Kundendaten beim Asset Deal: Datenschutz- & Informations­pflichten

Beim Unternehmenskauf gibt es im Rahmen der Due Diligence und auch bspw. hinsichtlich des Umgangs mit Kundendaten aus Datenschutzsicht eine Menge zu beachten: Welche Kundendaten dürfen beim Asset Deal übertragen werden? Welche Rechtsgrundlagen kommen in Betracht? Welche Informationspflichten bestehen beim Asset Deal und gibt es Ausnahmen? Unter welchen Voraussetzungen darf Werbung an die Kontaktdaten der Kunden geschickt werden? Und welche Datenschutz- und IT-Sicherheits-Aspekte sind noch relevant? Dies wollen wir in diesem Blogbeitrag klären!

Unterschied zwischen Share Deal und Asset Deal

Bei einem Share Deal tritt der Erwerber in die Rechtsposition des Veräußerers ein. Der Erwerber übernimmt dabei die Rechte und Pflichten des anderen Unternehmens. Deshalb bleibt die datenschutzrechtliche Verantwortlichkeit bestehen und es handelt sich nicht um eine Datenweitergabe. Eine gesonderte Rechtsgrundlage ist nicht nötig. Gleichwohl muss jedoch der Zweckbindungsgrundsatz der DSGVO weiter beachtet werden.
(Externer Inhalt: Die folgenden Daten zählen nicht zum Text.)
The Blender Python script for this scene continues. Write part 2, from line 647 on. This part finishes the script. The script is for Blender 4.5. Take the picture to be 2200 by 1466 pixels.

Beim Asset Deal werden nur einzelne Wirtschaftsgüter (engl. Assets) auf den Erwerber übertragen, wie bspw. ein Grundstück, Maschinen oder auch eine Domain. Dabei können auch Mitarbeiter- und Kundendaten übertragen werden. In solchen Fällen handelt es sich um eine Datenübertragung, die eine Rechtsgrundlage erfordert. Auch ändert sich die Verantwortlichkeit nach der DSGVO.

Rahmenbedingungen beim Unternehmenskauf

Datenschutzrechtliche Beziehung

Schon vor der Due Diligence müssen sich die Parteien Gedanken über ihre datenschutzrechtliche Beziehung machen. Im Rahmen des Unternehmenskaufes handelt es sich hinsichtlich des Austausches personenbezogener Daten um eine gemeinsame Verantwortlichkeit nach Art. 26 DSGVO zwischen den Unternehmen. Sie sollten die dazu wesentlichen Regelungsinhalte in Geheimhaltungsvereinbarungen (NDA) und Letter of Intent/Memorandum of Understanding integrieren.

Datenschutzstandards und Rechtsgrundlage

Die im Rahmen der Due Diligence eingesetzten Dienste, wie etwa Datenraumanbieter (z. B. Merrill Datasite), müssen angemessene Datenschutzstandards erfüllen, insbesondere hinsichtlich der IT-Sicherheit. Außerdem sollte während der Due Diligence eine sogenannte datenschutzrechtliche Due Diligence erfolgen, eine Prüfung der Datenschutzkonformität des Zielunternehmens, um Risiken abzuschätzen und späteren Problemen und sogar möglichen Bußgeldern vorzubeugen.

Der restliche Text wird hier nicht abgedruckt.